Bush tax cuts 101: Do tax cuts for the rich help the economy?

Some Democrats are in revolt now that President Obama has backed a deal to extend all the Bush tax cuts – even to the rich. Economists differ on the value of tax cuts for the rich.

Sen. Bernard Sanders (I) of Vermont, shown here speaking to reporters in Washington Tuesday, has been an outspoken critic of extending the Bush tax cuts for the rich.

Harry Hamburg/AP

December 8, 2010

Are Bush-era tax rates for the rich a kind of rocket-fuel for the economy? Or would this be an unfair giveaway to the rich at a time of historically large federal deficits?

That's the politically volatile debate surrounding the tax-cut deal worked out by President Obama and congressional leaders this week. The president agreed only to a temporary, two-year extension of tax cuts for households earning more than $250,000. But in a press conference Tuesday several reporters asked if he had caved in to Republican pressure.

Mr. Obama says he is choosing to work out a compromise that helps middle-class and poor Americans, while not making the tax breaks for top income brackets permanent. The debate over tax rates for the rich will remain as election-campaign fodder heading toward 2012.
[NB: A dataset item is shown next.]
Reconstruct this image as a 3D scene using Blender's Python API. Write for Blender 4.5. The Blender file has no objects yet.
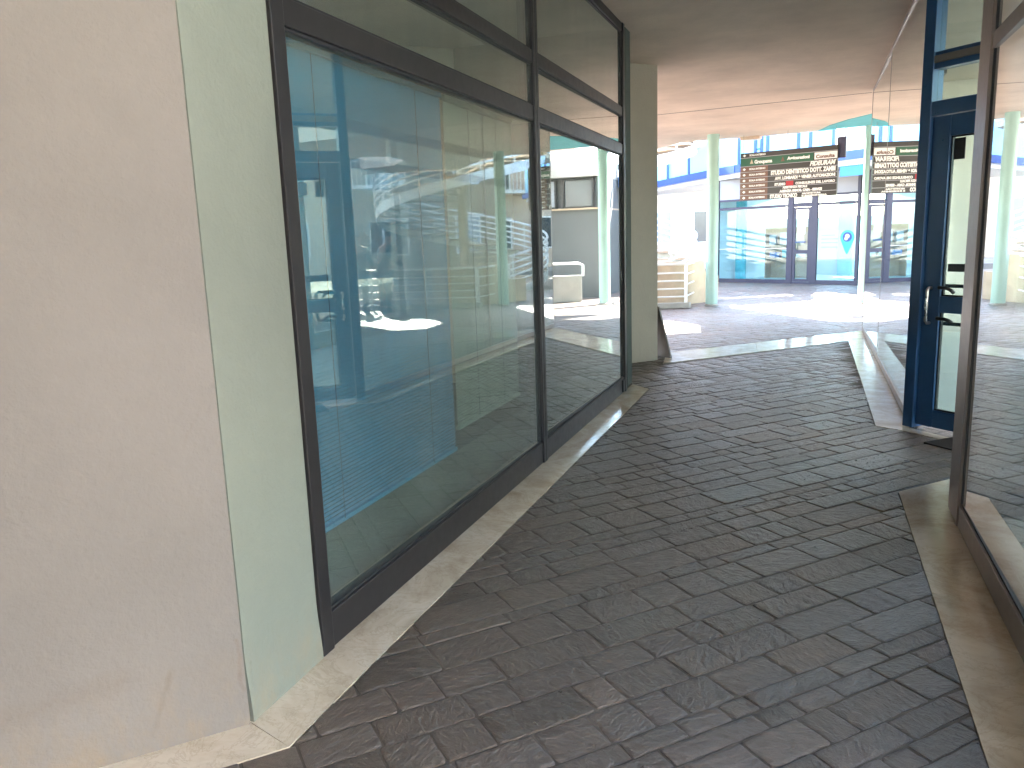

Here's a summary of the pros and cons of extending Bush tax cuts for the rich:

Yes, extend tax cuts for the rich

The US tax code is progressive, and arguably the Bush tax cuts increased the relative burden on the rich. In 2004, the top 20 percent of households paid a larger share of all US income taxes than they did in 2000, before President Bush took office, according to the conservative Heritage Foundation.

Where fans of low-income tax cuts emphasize the benefits of added consumer spending, proponents of tax cuts for the rich say the move boosts savings and investment – and thus helps the economy.

Also, although the rich spend a bit less of each tax dollar saved, their role in consumer spending is very important. Finally, conservatives emphasize that raising tax rates can backfire, pushing capital out of the country or causing the wealthy to seek tax-shelters.

No, let tax rates for the rich rise

Where conservatives argue that the Bush tax cuts helped make a weak economy stronger after 2001, liberal economists say they see scant evidence of this. And now, with gargantuan budget deficits, they say the responsible thing is to ask America's "haves" to pay at the tax rates they did in the late 1990s.

Just because the US tax code is progressive doesn't mean it's as progressive as it should be, these critics add. America's wide gap between the rich and the middle class or poor has widened considerably in recent years. Extending the Bush tax cuts would be worth about $340,000 in 2011 to the average household that ranks in the the top 0.1 percent by income, according to an analysis by the nonpartisan Tax Policy Center.

The trend of widening inequality appears to be driven less by tax rates than by economic forces, such as wages that rise fastest for the skilled and educated. But some economists worry that American society and democracy will become less stable if this trend continues.

Whichever side is right, ending tax cuts for the rich will not close the federal budget gap by itself. Yes, it's big money. The tax breaks are estimated at $700 billion over the next decade. But Obama's bipartisan fiscal commission last week outlined a goal of nearly $4 trillion in deficit reduction over 10 years to restore the government's fiscal health.